Coming here for an MME+L, it’s easy for the Champaign chapter of his life to be a brief chapter. So I asked Vasquez what he had in mind for the future, and where Champaign-Urbana fit into it. “I’m at a point in my life where I just don’t know,” Vasquez replied truthfully and directly. But that’s just how he is, “como me lleve el viento,” he says, “wherever the wind may take me.” That’s understandable, of course. But with his work at IPA, substituting at various schools around town, teaching bass at The Upper Bout, and his dedication to lifting up the local Guatemalan community, it’s clear that Vasquez has already made an indelible mark here.

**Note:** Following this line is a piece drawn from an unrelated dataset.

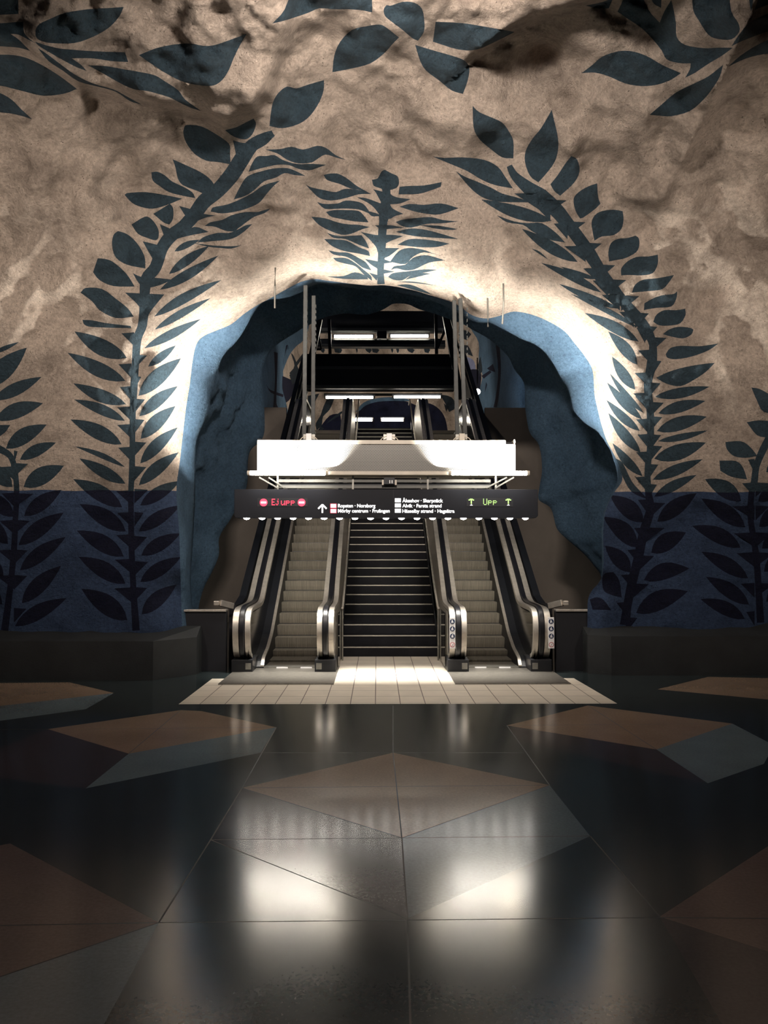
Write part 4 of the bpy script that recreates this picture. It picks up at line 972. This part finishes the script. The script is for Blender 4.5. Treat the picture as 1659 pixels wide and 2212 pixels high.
for px in (569.5, 651.5):
    c = sloc(P(px, 1085.5, YS)); r = 8.3 / F * YS; n = 24; m_ = MB()
    m_.add([(c.x + r * math.cos(2 * PI * k / n), -.006, c.z + r * math.sin(2 * PI * k / n)) for k in range(n)], [list(range(n))], 'ledred')
    m_.box(c.x - r * .68, c.x + r * .68, -.009, -.006, c.z - r * .22, c.z + r * .22, 'ledpink').build('no_entry_symbol', sg_)
for px in (1018, 1098):
    c = sloc(P(px, 1084, YS)); u_ = 1 / F * YS; m_ = MB()
    for (a, b, cc, d) in ((-1.3, 1.3, -4.5, 6.5), (-3.3, 3.3, 3.6, 6.8), (-6, -3, 2.6, 5.2), (3, 6, 2.6, 5.2)): m_.box(c.x + a * u_, c.x + b * u_, -.008, -.003, c.z + cc * u_, c.z + d * u_, 'ledgreen')
    m_.add([(c.x - 3.2 * u_, -.006, c.z - 8 * u_), (c.x + 3.2 * u_, -.006, c.z - 8 * u_), (c.x, -.006, c.z - 5.4 * u_)], [[0, 1, 2]], 'ledwhite')
    m_.build('arrow_symbol', sg_)
# white arrow
c = sloc(P(696.5, 1098, YS)); u_ = 1 / F * YS; m_ = MB()
m_.box(c.x - 1.6 * u_, c.x + 1.6 * u_, -.006, -.001, c.z - 10 * u_, c.z + 7 * u_, 'ledwhite')
for s_ in (-1, 1): m_.bar((c.x, -.0035, c.z + 8.2 * u_), (c.x + s_ * 9 * u_, -.0035, c.z - 1 * u_), .005, 3.3 * u_, 'ledwhite')
m_.build('up_arrow', sg_)
def plate(px0, px1, py0, py1, rim):
    a = sloc(P(px0, py1, YS)); b = sloc(P(px1, py0, YS)); m_ = MB()
    if rim: m_.box(a.x - .006, b.x + .006, -.002, 0, a.z - .006, b.z + .006, 'ledred')
    m_.box(a.x, b.x, -.005, -.001, a.z, b.z, 'ledwhite'); return m_.build('line_plate', sg_)
for y0 in (1089, 1100): plate(714.5, 726, y0, y0 + 7.5, True)
for y0 in (1076.5, 1087.5, 1099): plate(853, 866, y0, y0 + 8.5, False)
def text(s_, px, pyb, size_px, wpx, mat='ledwhite'):
    cu = bpy.data.curves.new('lettering', 'FONT'); cu.body = s_; cu.size = size_px / F * YS; cu.offset = .0016; cu.extrude = 0
    ob = bpy.data.objects.new('tmp', cu); COL.objects.link(ob); bpy.context.view_layer.update()
    me = bpy.data.meshes.new_from_object(ob.evaluated_get(bpy.context.evaluated_depsgraph_get()))
    bpy.data.objects.remove(ob)
    c = sloc(P(px, pyb, YS)); n = len(me.vertices); co = np.zeros(n * 3); me.vertices.foreach_get('co', co); co = co.reshape(-1, 3)
    k = (wpx / F * YS) / max(1e-6, co[:, 0].max() - co[:, 0].min())
    co2 = np.stack([c.x + (co[:, 0] - co[:, 0].min()) * k, np.full(n, -.004), c.z + co[:, 1]], 1); me.vertices.foreach_set('co', co2.ravel())
    me.materials.clear(); me.materials.append(M[mat]); me.update()
    o = bpy.data.objects.new('lettering', me); COL.objects.link(o); o.parent = sg_; o['label'] = 'white words ' + s_.replace('·', 'and'); return o
text('Ropsten · Norsborg', 730, 1096, 10.5, 81); text('Mörby centrum · Fruängen', 730, 1107, 10.5, 112)
text('Åkeshov · Skarpnäck', 869, 1085, 10.5, 88); text('Alvik · Farsta strand', 869, 1096, 10.5, 85); text('Hässelby strand · Hagsätra', 869, 1107.5, 10.5, 113)

# ---------------------------------------------------------------- sloping lit ceiling over the escalators
def slab(px0, px1, py0, py1, Y, depth, label, mat='blackwall', edge=True):
    a = P(px0, py1, Y); b = P(px1, py0, Y)
    e = empty('ceiling_fascia', (float(a[0]), Y, float(a[2])), label, 'ceiling panel', 'black ceiling panels over the escalators')
    MB().box(0, b[0] - a[0], 0, depth, 0, b[2] - a[2], mat).build('panel', e)
    if edge: MB().box(0, b[0] - a[0], -.03, 0, -.02, .07, 'railgrey').build('edge_rail', e)
    return e
slab(662, 983, 798, 838, 20.9, .5, 'lowest black ceiling panel above the pair of lamps')
slab(658, 985, 765, 797, 22.3, .5, 'second black ceiling panel, directly over the lowest one')
slab(683, 962, 735, 748, 24.6, .3, 'narrow black ceiling panel under the top pair of lamps', edge=True)
slab(680, 966, 672, 713, 26.0, .4, 'topmost black ceiling panel, under the cream gap in the rock')
def rods(px0, px1, py, Y, label):
    a = P(px0, py, Y); b = P(px1, py, Y); o = MB().bar((0, 0, 0), Vector(b) - Vector(a), .04, .06, 'hanger').build('lamp_rail'); o.location = a
    return tag(o, label, 'rail', 'rails carrying the shaft lamps')
rods(690, 955, 716.5, 25.3, 'steel rail just above the top pair of shaft lamps'); rods(690, 955, 734, 25.3, 'steel rail just below the top pair of shaft lamps'); 
rods(700, 955, 852.5, 21.2, 'steel rail above the middle pair of shaft lamps'); rods(752, 915, 926.5, 26.5, 'steel rail across the top of the stairs')
LG = 'shaft lamps over the escalators'
tube_lamp(722, 805, 727, 25.2, 'left tube of the top pair of shaft lamps', LG, 'lamptop', .045, 1); tube_lamp(844, 925, 726, 25.2, 'right tube of the top pair of shaft lamps', LG, 'lamptop', .045, 1)
tube_lamp(704, 806, 858.5, 21.0, 'left tube of the middle pair of shaft lamps', LG, 'lamptop', .032, 1); tube_lamp(851, 951, 857.5, 21.0, 'right tube of the middle pair of shaft lamps', LG, 'lamptop', .032, 1)
tube_lamp(768, 804, 906.5, 30, 'left tube of the small far pair of lamps', LG, 'lamptop', .06, 1); tube_lamp(824, 871, 906.5, 30, 'right tube of the small far pair of lamps', LG, 'lamptop', .06, 1)
# junction box and camera between the top lamps
c = P(825, 724, 25.0); o = MB().box(-.16, .16, 0, .2, -.1, .14, 'black').build('junction_box', bevel=.02); o.location = c; tag(o, 'black junction box between the top pair of shaft lamps', 'box')
c = P(820, 738, 24.9); m_ = MB(); m_.tube([(.07 * math.cos(a), 0, .06 * math.sin(a)) for a in np.linspace(0, PI, 12)], .012, 8, 'white'); m_.box(-.02, .02, -.02, .02, -.04, -.01, 'white'); o = m_.build('dome_camera', smooth=True); o.location = c; tag(o, 'small white dome camera under the junction box', 'camera')
# side frames of the shaft
def frame(label, sgn, bars, Y, mat='black'):
    first = P(*bars[0][0], Y); e = empty('shaft_frame', tuple(first), label, 'frame', 'black steel frames carrying the shaft ceiling')
    for (a, b, w, mt) in bars:
        p, q = P(*a, Y), P(*b, Y); MB().bar(Vector(p) - Vector(first), Vector(q) - Vector(first), w, w, mt).build('bar', e)
    return e
frame('right steel frame beside the top pair of shaft lamps', 1, [((941, 668), (943, 765), .09, 'black'), ((961, 714), (945, 752), .07, 'hanger'), ((970, 690), (984, 760), .08, 'black')], 23.5)
frame('left steel frame beside the top pair of shaft lamps', -1, [((711, 690), (713, 765), .09, 'black'), ((687, 716), (680, 755), .05, 'hanger'), ((687, 716), (694, 755), .05, 'hanger'), ((680, 755), (694, 755), .05, 'hanger')], 23.5)
frame('right sloping steel truss above the right escalator', 1, [((962, 682), (996, 862), .16, 'black'), ((975, 690), (1000, 790), .05, 'hanger')], 21.8)
frame('left sloping steel truss above the left escalator', -1, [((690, 690), (655, 862), .16, 'black')], 21.8)
c = P(1031.5, 846, 21.6); m_ = MB(); n = 16
vs = [(.075 * math.sin(a) * math.cos(b), .075 * math.sin(a) * math.sin(b), .075 * math.cos(a)) for a in np.linspace(.02, PI - .02, 9) for b in np.linspace(0, 2 * PI, n, endpoint=False)]
m_.add(vs, [[i * n + k, i * n + (k + 1) % n, (i + 1) * n + (k + 1) % n, (i + 1) * n + k] for i in range(8) for k in range(n)], 'lamptop')
o = empty('globe_lamp', tuple(c), 'small round glowing globe lamp right of the right fascia', 'lamp'); m_.build('globe', o, smooth=True); MB().tube([(0, 0, .07), (0, 0, .9)], .015, 8, 'black').build('stem', o)
# upper landing and handrail clutter at the stair head
o = MB().box(XC - 4, XC + 4, 23.4, 40, 5.0, 5.1, 'greywall').build('trim_3'); tag(o, 'upper landing floor at the head of the stairs', kind='structure')

# ---------------------------------------------------------------- hall lamps, sign downlights and added fill lights
def area(name, loc, target, sx_, sy_, power, col=(1, .9, .78), spread=180):
    l = bpy.data.lights.new(name, 'AREA'); l.shape = 'RECTANGLE'; l.size = sx_; l.size_y = sy_; l.energy = power; l.color = col; l.spread = math.radians(spread)
    o = bpy.data.objects.new(name, l); COL.objects.link(o); o.location = loc
    o.rotation_euler = (Vector(target) - Vector(loc)).to_track_quat('-Z', 'Y').to_euler(); return o
area('hall_uplight', (.0, 4.7, 5.75), (.2, 10.0, 6.0), .6, .2, 235, (1, .88, .79), 115)
area('hall_uplight', (-4.2, 6.0, 5.0), (-4.4, 11, 4.6), .5, .2, 85, (1, .86, .75), 110)
area('hall_uplight', (5.4, 6.2, 5.0), (4.6, 11, 4.6), .5, .2, 85, (1, .86, .75), 110)
for sg in (-1, 1):
    for cx_, wd_, nx_, ny_, nz_, pw_ in ((1.15, .85, .60, .50, .62, 480), (1.15, .85, -.12, .50, .86, 480)):
        lx, ly, lz = gc + sg * cx_, YB - .037, gzb + .07
        area('lip_fill_light', (lx, ly, lz), (lx + sg * nx_, ly + ny_, lz + nz_), wd_, .01, pw_, (1, .95, .86), 86)  # added unseen strips boosting the tubes' upward light on the arch lip
    area('step_fill_light', (XC + sg * 1.4, YB + .40, gzb - .06), (XC + sg * 1.4, YB + 3.4, gzb - 1.7), .9, .05, 20, (1, .92, .80), 75)  # added fill without a fixture, brightens the escalator steps
area('far_wall_fill_light', (XC, 30, 8.6), (XC, 37, 6.5), 3.0, .4, 260, (1, .9, .78))  # added fill to brighten the far painted rock
area('far_wall_fill_light', (XC + .6, 33, 10.5), (XC + .8, 37, 12.6), 1.0, .4, 60, (1, .9, .78))  # another added fill, for the cream gap above the topmost panel
area('sign_downlights', (sc, YS + .07, szb - .06), (sc, YS + .0701, 0), 3.9, .04, 55, (1, .95, .86), 48)
area('far_side_fill_light', (-2.4, 23.2, 7.0), (-4, 26, 6.6), .4, .4, 40, (.95, .95, 1)); area('far_side_fill_light', (2.8, 23.2, 7.0), (4.6, 26, 6.6), .4, .4, 40, (.95, .95, 1))  # added fills without lamps, brighten the sides of the far wall
wd = bpy.data.worlds.new('world'); S.world = wd; wd.use_nodes = True
wd.node_tree.nodes['Background'].inputs[0].default_value = (.55, .65, .95, 1); wd.node_tree.nodes['Background'].inputs[1].default_value = .022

Before we ended our conversation and said our goodbyes, I made a point of asking Vasquez about the cover art on his new single, which is by Benyamin Negruha and depicts Downtown Champaign’s iconic Art Theatre. Vasquez moved to town in 2022, which means that he’s never been able to experience the magic of the Art Theatre firsthand before it closed in 2019. But as he walked down Church Street and thought about an unfinished song he was working on, he came across the theater and was immediately struck by the neon lights and marquee. The building became central for him in Champaign-Urbana, as he started to acclimate himself to a new place and think about how this place would fit into the story of his life. “This building is priceless,” he said to me, noting that he didn’t want to indicate any sign of the building’s price on the cover art. I was struck by how well Vasquez intrinsically understood the importance of this site in our community, so much so that he was driven to commemorate it alongside his music. While Vasquez has made a mark on C-U, it’s clear that C-U has also made a mark on Vasquez. More importantly, it’s clear that Vasquez understands this community and all its intricacies, from our beloved local landmarks to our immigrant communities.